DIRECTIVE:
Retype, word for word, the lines from the first line of the entries through the line that holds "b_.v=[(v.x,v.y,1.15) for v"; leave out the pictures.
========
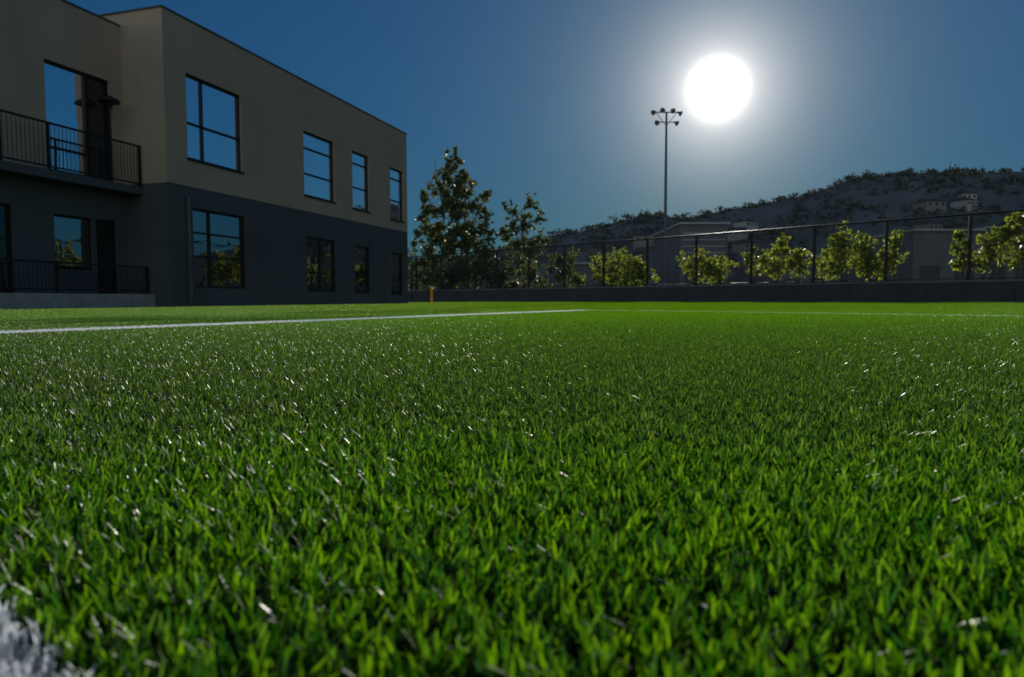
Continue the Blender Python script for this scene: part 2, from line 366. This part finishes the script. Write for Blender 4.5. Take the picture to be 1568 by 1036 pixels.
t.nodes['Principled BSDF'].inputs['Base Color'].default_value=(0.03,0.03,0.032,1); t.nodes['Principled BSDF'].inputs['Roughness'].default_value=.5
p=B(); p.quad((Rf,-.16,1.24),(Lf,-.16,1.24),(Lf,-.16,ZT),(Rf,-.16,ZT)); p.make("chain_link",[M_link],fn)
M_asph=mat("parking_asphalt",(0.06,0.06,0.06),(0.045,0.045,0.045),0.9,2)
def fl(s,o): v=F0+FD*s+FN*o; return v
b_=B(); q=[fl(-80,.25),fl(-80,160),fl(140,160),fl(140,.25)]
b_.v=[(v.x,v.y,1.15) for v in q]; b_.f=[(0,1,2,3)]; b_.m=[0]; b_.make("parking_lot",[M_asph])

bo=empty("yellow_bollard",(-5.4,46,0)); b_=B(); b_.tube((0,0,0),(0,0,.95),.11,.11,14); b_.tube((0,0,.95),(0,0,1.03),.11,.05,14); b_.tube((0,0,.0),(0,0,.04),.18,.18,14); b_.make("post",[M_yel],bo)
gt=empty("field_gate",(-6.3,50,0)); b_=B()
for x in (-2.2,-1.0,0.2): b_.tube((x,0,0),(x,0,3.2),.05,.05,8)
b_.tube((-2.2,0,3.2),(.2,0,3.2),.035,.035,6); b_.tube((-2.2,0,1.6),(.2,0,1.6),.03,.03,6); b_.make("gate_frame",[M_black],gt)

# ---------------------------------------------------------------- floodlight mast
mx_=0.223*72; ml=empty("floodlight_mast",(mx_,72,1.15)); b_=B()
b_.tube((0,0,0),(0,0,1.0),.32,.30,12); b_.tube((0,0,1.0),(0,0,18.4),.19,.10,12)
b_.box(-1.15,1.15,-.05,.05,18.35,18.45); b_.box(-.8,.8,-.05,.05,17.35,17.43)
b_.tube((-1.1,0,18.4),(0,0,17.0),.03,.03,6); b_.tube((1.1,0,18.4),(0,0,17.0),.03,.03,6)
b_.make("pole",[M_pole],ml)
def head(bd,x,z,rz_,tilt):
    c=Vector((x,-.05,z)); d=Vector((math.sin(rz_)*math.cos(tilt),-math.cos(rz_)*math.cos(tilt),-math.sin(tilt)))
    bd.tube(c,c+d*.18,.08,.14,10); bd.tube(c+d*.18,c+d*.38,.14,.27,12,cap=False); bd.tube(c+d*.38,c+d*.42,.28,.28,12)
b_=B()
for x,z,a in ((-1.15,18.5,-1.0),(-.35,18.7,-.4),(.45,18.65,.5),(1.15,18.4,1.0),(-.8,17.45,-.8),(.8,17.4,.9)): head(b_,x,z,a,.55)
b_.make("floodlights",[M_lamp],ml)

# ---------------------------------------------------------------- trees
def leaves(name,clumps,per,size,m,parent,elong=1.6,droop=0.0,seed=0):
    r=np.random.default_rng(seed); C=[]
    for (c,rad) in clumps:
        n=max(6,int(per*rad[0]*rad[2]))
        v=r.normal(0,1,(n,3)); v/=np.linalg.norm(v,axis=1)[:,None]; v*=(r.uniform(0,1,n)**.45)[:,None]
        C.append(np.array(c)+v*np.array(rad)*(1+r.normal(0,.2,(n,1))))
    C=np.concatenate(C); n=len(C)
    a=r.normal(0,1,(n,3)); a[:,2]-=droop; a/=np.linalg.norm(a,axis=1)[:,None]
    b=np.cross(a,r.normal(0,1,(n,3))); b/=np.linalg.norm(b,axis=1)[:,None]
    s=(size*r.uniform(.6,1.3,n))[:,None]
    V=np.stack([C-a*s*elong/2,C+b*s*.5,C+a*s*elong/2,C-b*s*.5],1).reshape(-1,3)
    me=np_quads(name,V,np.repeat(r.uniform(0,1,n),4)); return obj(name,me,parent,[m])
def tree(name,loc,h,lobes,bark,lm,leafsize,per,tr=.2,sub=7,seed=0,droop=.3,trunks=1,s0=.28,s1=.52,spread=1.0):
    rr=random.Random(seed); e=empty(name,loc); bd=B(); cl=[]
    for tk in range(trunks):
        lean=Vector((rr.uniform(-.06,.06)*h+(tk-(trunks-1)/2)*.12*h,rr.uniform(-.05,.05)*h,0))
        P=[Vector(((tk-(trunks-1)/2)*.25,0,-.1))]
        n=7
        for i in range(1,n+1):
            f=i/n; P.append(Vector(((tk-(trunks-1)/2)*.25,0,0))+lean*f+Vector((rr.uniform(-.02,.02)*h,rr.uniform(-.02,.02)*h,h*.88*f/(1+.15*tk))))
        for i in range(n): bd.tube(P[i],P[i+1],tr*(1-i/n*.85),tr*(1-(i+1)/n*.85),8,cap=False)
        for (cx,cy,cz,R,RZ) in (lobes if trunks==1 else lobes[tk::trunks]):
            c=Vector((cx,cy,cz)); zt=max(.2*h,cz-R*1.1); j=min(n-1,int(zt/(h*.88)*n)); s=P[j]
            mid=(s+c)/2+Vector((rr.uniform(-.1,.1)*R,rr.uniform(-.1,.1)*R,.1*R))
            bd.tube(s,mid,tr*.4,tr*.25,6,cap=False); bd.tube(mid,c,tr*.25,tr*.08,6,cap=False)
            for q in range(sub):
                v=Vector((rr.gauss(0,1),rr.gauss(0,1),rr.gauss(0,1))).normalized()*rr.uniform(.3,1.0)*spread
                cc=c+Vector((v.x*R,v.y*R,v.z*RZ)); bd.tube(mid,cc,tr*.1,tr*.03,4,cap=False)
                s2=R*rr.uniform(s0,s1); cl.append((tuple(cc),(s2,s2,s2*rr.uniform(.7,1.3))))
    bd.make("trunk_and_limbs",[bark],e)
    leaves("crown",cl,per,leafsize,lm,e,droop=droop,seed=seed+3); return e
LM1=leaf_mat("eucalyptus_leaf",(0.045,0.07,0.03),(0.15,0.18,0.09),.36,(1.4,1.3,.6),spec=0.35,rough=0.5)
LM2=leaf_mat("sapling_leaf",(0.07,0.12,0.025),(0.31,0.36,0.07),.52)
D=76/1045
def lobe(px,py,r,cx,D=D,base=1.15,rz=None,dy=0): return ((px-cx)*D,dy,(458-py)*D+.23-base,r*D,(rz or r)*D)
tree("eucalyptus_tree",((694-784)*D,76,1.15),16.3,
  [lobe(697,246,13,694,rz=20),lobe(680,280,22,694,rz=26),lobe(712,282,20,694,rz=28),lobe(655,312,18,694,rz=28,dy=1),lobe(697,320,30,694),lobe(736,318,18,694,rz=30),
   lobe(648,358,16,694,rz=34),lobe(685,362,28,694,dy=-1),lobe(722,360,28,694),lobe(750,370,14,694,rz=30),lobe(660,398,24,694,rz=30),lobe(715,402,30,694),lobe(745,408,20,694,rz=26)],
  M_barkL,LM1,.24,220,tr=.22,sub=26,seed=5,trunks=3,droop=.6,s0=.16,s1=.36,spread=1.1)
D2=84/1045
tree("young_tree",((800-784)*D2,84,1.15),12.2,
  [lobe(814,312,13,800,D2,rz=16),lobe(782,326,14,800,D2,rz=22),lobe(828,335,12,800,D2,rz=18),lobe(802,350,20,800,D2),lobe(775,362,16,800,D2,rz=24),lobe(828,372,16,800,D2),lobe(800,392,28,800,D2)],
  M_bark,LM1,.24,190,tr=.16,sub=18,seed=9,trunks=2,droop=.5,s0=.18,s1=.38,spread=1.1)
def sapling(px,dist_off,pyt,pyb,wpx,seed,lm=LM2,nl=6,per=190,ls=.17):
    kx=(px-784)/1045; s_=(27-36*kx)/(.9875+kx); base=Vector((27-.9875*s_,36+s_))+FN*dist_off*1.0
    kk=(px-784)/1045; Y=base.y; X=kk*Y; DD=Y/1045
    h=(458-pyt)*DD+.23-1.15; rr=random.Random(seed); w=wpx*1.3*DD/2; lb=[]
    zb=max(.3,(458-pyb)*DD+.23-1.15)
    for i in range(nl):
        f=(i+.5)/nl; z=zb+(h-zb)*f*.92; R=w*.55*(1.15-.5*f)*rr.uniform(.75,1.15)
        lb.append((rr.uniform(-1,1)*w*.65*(1-.35*f),rr.uniform(-.6,.6)*w,z,R,min(R,(h-zb)*.3)))
    return tree("sapling_tree",(X,Y,1.15),h,lb,M_bark,lm,ls,per,tr=.05,sub=11,seed=seed,droop=.2,s0=.16,s1=.5,spread=1.35)
for i,(px,do,a,b,w,nl) in enumerate([(925,3,394,436,45,8),(960,4,382,436,45,9),(988,3,396,432,35,7),(1062,3,384,425,45,8),(1100,4,396,425,46,7),(1150,5,376,420,22,5),(1190,3,366,418,44,9),(1222,5,382,418,34,7),
    (1285,2.5,348,420,50,11),(1325,3,364,420,46,10),(1366,3.5,360,412,38,9),(1472,2.5,354,408,28,8),(1522,2.5,346,405,44,10),(1562,3,322,400,46,11),(1625,3,330,400,60,9),(1700,3,320,400,60,9)]):
    sapling(px,do,a,b,w,40+i,nl=nl)
for i,(px,do,a,b,w,nl) in enumerate([(640,6,385,448,46,7),(770,5,388,445,50,7),(745,9,378,445,60,8),(820,6,402,440,40,6),(860,9,385,440,50,7),(600,8,370,450,60,8),(690,5,395,448,60,8)]):
    sapling(px,do,a,b,w,80+i,lm=LM1,nl=nl,per=160,ls=.2)

# ---------------------------------------------------------------- hill
DH=450
prof=[(-1500,440),(200,430),(600,415),(760,385),(840,362),(900,352),(985,328),(1050,333),(1130,319),(1230,300),(1300,274),(1400,267),(1568,264),(1800,270),(2300,330),(3500,430)]
px_=np.array([p[0] for p in prof],float); py_=np.array([p[1] for p in prof],float)
from mathutils import noise as mn
def hz(kk,Y):
    xp=784+kk*1045; Hh=(458-np.interp(xp,px_,py_))/1045*DH
    Y0=DH-Hh*2.0-20
    f=(Y-Y0)/(DH-Y0)
    if f<=0: s_=0
    elif f<1: s_=f
    else: s_=max(0,1-(Y-DH)*.004)
    X=kk*Y
    n=mn.noise(Vector((X*.012,Y*.012,0)))*5+mn.noise(Vector((X*.04,Y*.04,3)))*1.2
    return Hh*s_+n*min(1,max(0,f))*(.8 if f<.95 else .25)*min(1,Hh/40)
ks=np.linspace(-1.5,2.4,260); Ys=np.concatenate([np.linspace(140,450,70),np.linspace(470,800,10)])
V=[(float(a*y),float(y),float(hz(a,y))-.5) for y in Ys for a in ks]; nk=len(ks)
F=[(i*nk+j,i*nk+j+1,(i+1)*nk+j+1,(i+1)*nk+j) for i in range(len(Ys)-1) for j in range(nk-1)]
me=bpy.data.meshes.new("hills"); me.from_pydata(V,[],F); me.update()
for p_ in me.polygons: p_.use_smooth=True
M_hill=mat("hill_scrub",(0.19,0.20,0.195),(0.11,0.125,0.12),0.95,0.05,0.05,detail=9)
obj("hills",me,None,[M_hill])
cl=[]; rr=random.Random(3)
def addt(kk,Y,s): 
    z=float(hz(kk,Y)); cl.append(((kk*Y,Y,z+s*.35),(s*.8*rr.uniform(.7,1.6),s*.7,s*rr.uniform(.4,.8))))
for i in range(3600): 
    kk=rr.uniform(-.3,1.3); Y=210+240*rr.random()**.7; 
    if mn.noise(Vector((kk*Y*.02,Y*.02,9)))<-.15: continue
    addt(kk,Y,rr.uniform(1.2,3.4))
for i in range(420):
    kk=rr.uniform(-.3,1.4); addt(kk,448+rr.uniform(-6,6),rr.choice((1.2,1.5,1.8,2.2,2.8,4.0))*rr.uniform(.8,1.1))
LMh=leaf_mat("hill_tree_leaf",(0.08,0.1,0.09),(0.17,0.185,0.155),.06,(1.1,1.1,.9),spec=0.1,rough=0.8)
leaves("hillside_trees",cl,5,1.2,LMh,None,elong=1.2,seed=77)
for i in range(24):
    kk=rr.uniform(.12,.9); Y=rr.uniform(300,410); z=float(hz(kk,Y)); e=empty("hillside_house",(kk*Y,Y,z+.4),rr.uniform(-.6,.6))
    w=rr.uniform(4,7); dd=rr.uniform(4,6); h=rr.uniform(2.6,4.0); b_=B(); b_.box(-w,w,-dd,dd,-5,h,0)
    for q in range(3):
        xx=-w+w*2*(q+.5)/3; b_.box(xx-.6,xx+.6,-dd-.05,-dd+.01,h-2.2,h-1,2)
    b_.make("walls",[M_white if i%6==0 else M_house,M_roof,M_dark],e)
    b_=B(); o_=.6
    b_.v+=[(-w-o_,-dd-o_,h),(w+o_,-dd-o_,h),(w+o_,dd+o_,h),(-w-o_,dd+o_,h),(-w*.7,0,h+2.2),(w*.7,0,h+2.2)]
    b_.f+=[(0,1,5,4),(1,2,5),(2,3,4,5),(3,0,4),(3,2,1,0)]; b_.m+=[0]*5; b_.make("roof",[M_roof],e)
def shed(name,px0,px1,pyt,Y,mw,stripes=0,depth=25):
    x0=(px0-784)/1045*Y; x1=(px1-784)/1045*Y; h=(458-pyt)/1045*Y+.23
    e=empty(name,((x0+x1)/2,Y,0)); w=(x1-x0)/2; b_=B(); b_.box(-w,w,0,depth,1.1,h,0); b_.make("walls",[mw],e)
    b_=B(); b_.box(-w-.3,w+.3,-.5,depth+.3,h,h+.35); b_.make("roof",[M_white],e)
    b_=B(); n=max(2,int(w/2.2))
    for q in range(n):
        xx=-w+2*w*(q+.5)/n; b_.box(xx-w/n*.6,xx+w/n*.6,-.04,.02,1.15,h*.5)
    b_.make("bay_openings",[M_bay],e)
    if stripes:
        b_=B()
        for q in range(stripes): b_.box(-w*.9,w*.9,-.12,-.003,h*.62+q*(h*.34/stripes),h*.62+q*(h*.34/stripes)+h*.06/stripes)
        b_.make("wall_bands",[M_white],e)
shed("warehouse",1395,1500,356,120,M_grey,0)
shed("warehouse",1505,1700,352,135,M_grey,0)
shed("school_hall",1040,1112,345,130,M_grey,4)
shed("storage_building",1190,1270,395,128,M_grey,0)
shed("storage_building",860,905,405,120,M_grey,0)
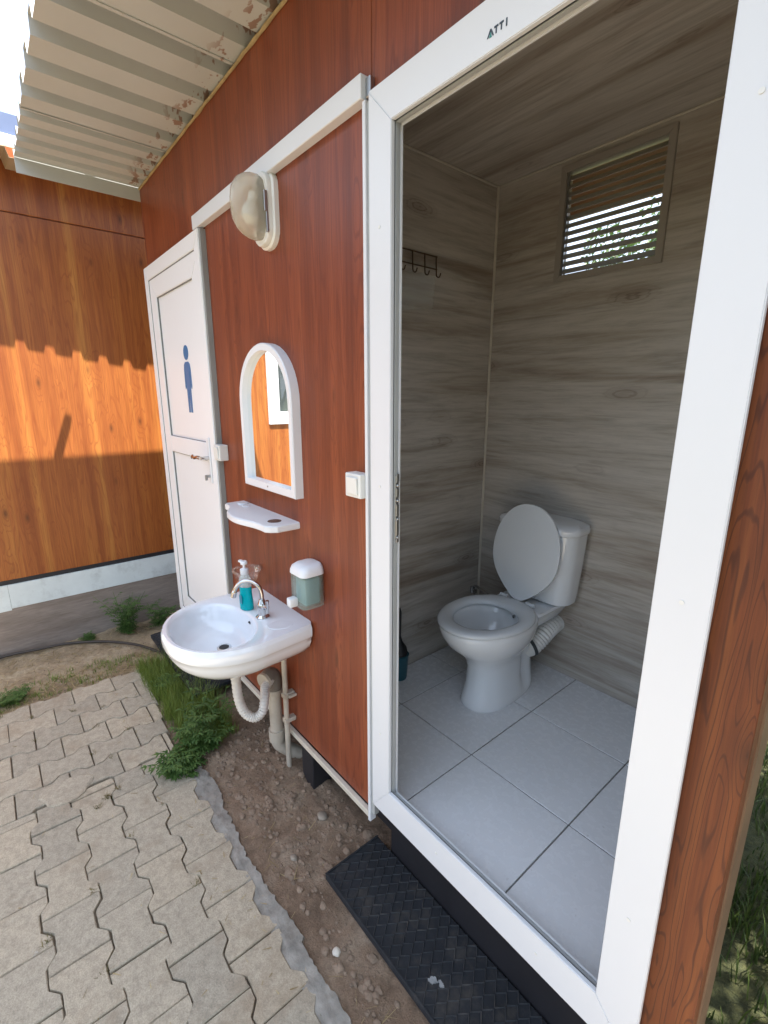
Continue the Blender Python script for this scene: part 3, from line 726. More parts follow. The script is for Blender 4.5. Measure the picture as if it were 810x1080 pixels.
# mirror with arched white frame
MR = empty('wall_mirror', (-1.65, WY, 1.0), 'arched mirror in a white plastic frame reflecting the sunlit cabin', 'mirror')
MXc, MW, MZB = -1.690, 0.212, 0.985
def arch(w_, zb, hs, ht, n=24):     # half width, bottom, straight height, top rise
    pts = [(-w_, zb), (w_, zb)]
    for k in range(n+1):
        a = math.pi*k/n; pts.append((w_*math.cos(a), zb+hs+ht*math.sin(a)**0.96))
    return pts
def mframe(bm):
    o = arch(MW, MZB, 0.335, 0.215); i_ = arch(MW-0.028, MZB+0.030, 0.306, 0.188)
    yf, yb, ym = -0.006, WY, 0.012
    n = len(o); V = lambda q, y: [bm.verts.new((MXc+x, y, z)) for x, z in q]
    ob, of_, o2, in_, i2 = V(o, yb), V(o, yf+0.004), V([(x*0.985, MZB+0.275+(z-MZB-0.275)*0.988) for x, z in o], yf), V([(x*1.02, z) for x, z in i_], yf+0.001), V(i_, ym+0.004)
    for a, c in ((ob, of_), (of_, o2), (o2, in_), (in_, i2)):
        for k in range(n): bm.faces.new((a[k], a[(k+1)%n], c[(k+1)%n], c[k]))
P('frame', mframe, M['plastic'], parent=MR, smooth=True, angle=30)
P('mirror_glass', lambda bm: prism(bm, [(x*1.01, z) for x, z in arch(MW-0.027, MZB+0.029, 0.307, 0.189)], lambda x, z: (MXc+x, 0.0145, z), lambda x, z: (MXc+x, 0.028, z)), M['mirror'], parent=MR)
P('screw', lambda bm: tube(bm, [(-1.69, -0.0045, 1.003), (-1.69, -0.0075, 1.003)], 0.0035, 10), M['steel'], parent=MR)

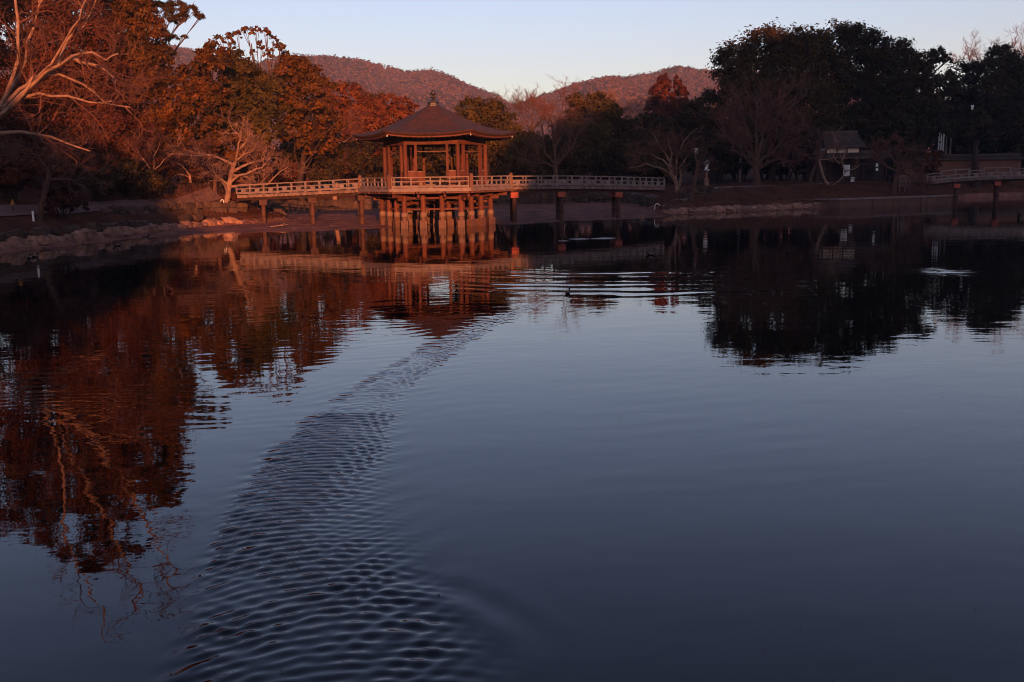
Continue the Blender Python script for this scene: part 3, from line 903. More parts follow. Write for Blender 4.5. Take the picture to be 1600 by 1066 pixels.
========
COMPLETE RESPONSE:
Continue the Blender Python script for this scene: part 2, from line 366. This part finishes the script. Write for Blender 4.5. Take the picture to be 1568 by 1036 pixels.
t.nodes['Principled BSDF'].inputs['Base Color'].default_value=(0.03,0.03,0.032,1); t.nodes['Principled BSDF'].inputs['Roughness'].default_value=.5
p=B(); p.quad((Rf,-.16,1.24),(Lf,-.16,1.24),(Lf,-.16,ZT),(Rf,-.16,ZT)); p.make("chain_link",[M_link],fn)
M_asph=mat("parking_asphalt",(0.06,0.06,0.06),(0.045,0.045,0.045),0.9,2)
def fl(s,o): v=F0+FD*s+FN*o; return v
b_=B(); q=[fl(-80,.25),fl(-80,160),fl(140,160),fl(140,.25)]
b_.v=[(v.x,v.y,1.15) for v in q]; b_.f=[(0,1,2,3)]; b_.m=[0]; b_.make("parking_lot",[M_asph])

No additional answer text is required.